What happens to societies when they get caught up in the dynamics of Globalisation? How do they deal with the new networks they become part of? How do they balance the need for identity with the opportunities for innovation? These questions matter greatly to our present-day world and have been equally crucial to the development of many societies in world-history. Providing a long-term, historical understanding of the impact of global connections is therefore essential.

This project will do so by studying a principal example of pre-modern Globalisation in world-history: the Roman Empire. Focussing on the formative phase of ca. 200-30 BC, it will investigate how Roman society was constructed from the outside in. It will approach this question from the innovative perspective of examining objects as instigators of change. The influx of new objects leads to new practices and configurations. New material flows shrink geographies and expand imaginations. Objects are crucial for understanding how Globalisation functions and has an impact on people.

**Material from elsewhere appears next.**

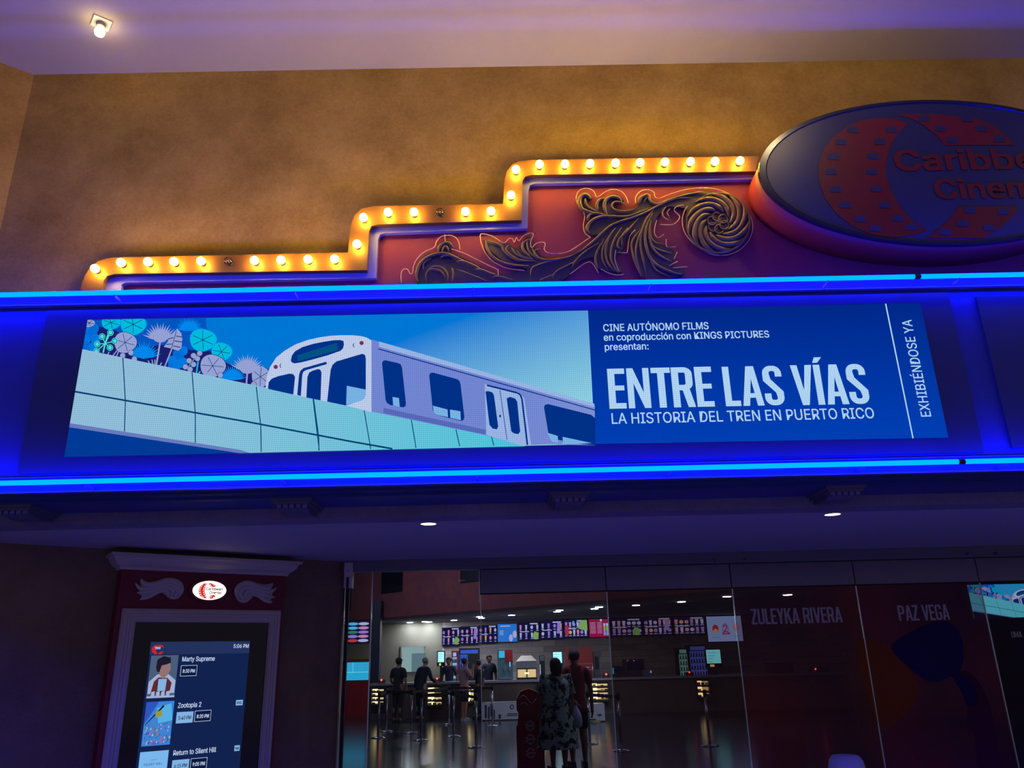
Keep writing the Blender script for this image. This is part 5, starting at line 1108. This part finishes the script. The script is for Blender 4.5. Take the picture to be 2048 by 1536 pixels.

Using an object-centred approach towards change in the second and first century BC Mediterranean will redefine the Roman world as a place where various (Eurasian) networks came together in a period characterised by an unprecedented acceleration of Globalisation processes. In applying a bottom-up approach, the project will study the material culture repertoire of two widely influential Hellenistic-Roman hotspots (Samosata and Alexandria) in an interdisciplinary manner and based on Material Culture Studies. It will identify and analyse the changes shaped by objects and their innovating effects as well as the consequences for other parts of Eurasia, especially Italy and the city of Rome itself.

The project will provide a new perspective on the formation of the Roman Empire as a crucial example of Globalisation in world-history. Simultaneously it will valorise much-endangered cultural heritage from two unique archaeological key sites.

Key objectives

The project works from small places to large issues. Its key objectives are:

  • To conduct an interdisciplinary, in-depth study of the material repertoire of three key archaeological sites (Samosata, Alexandria and Rome) in order to investigate how and why new objects function as possibilities for change and innovation through their affordances.
  • To provide a new interpretation of the formation of the Roman Empire from that perspective and against the background of a highly increased interdependency within Eurasia between ca. 200-30 BC.
  • To examine the (historical) relations between innovation, object-possibilities and Globalisation.

Members of the research project are continuously involved in valorisation activities.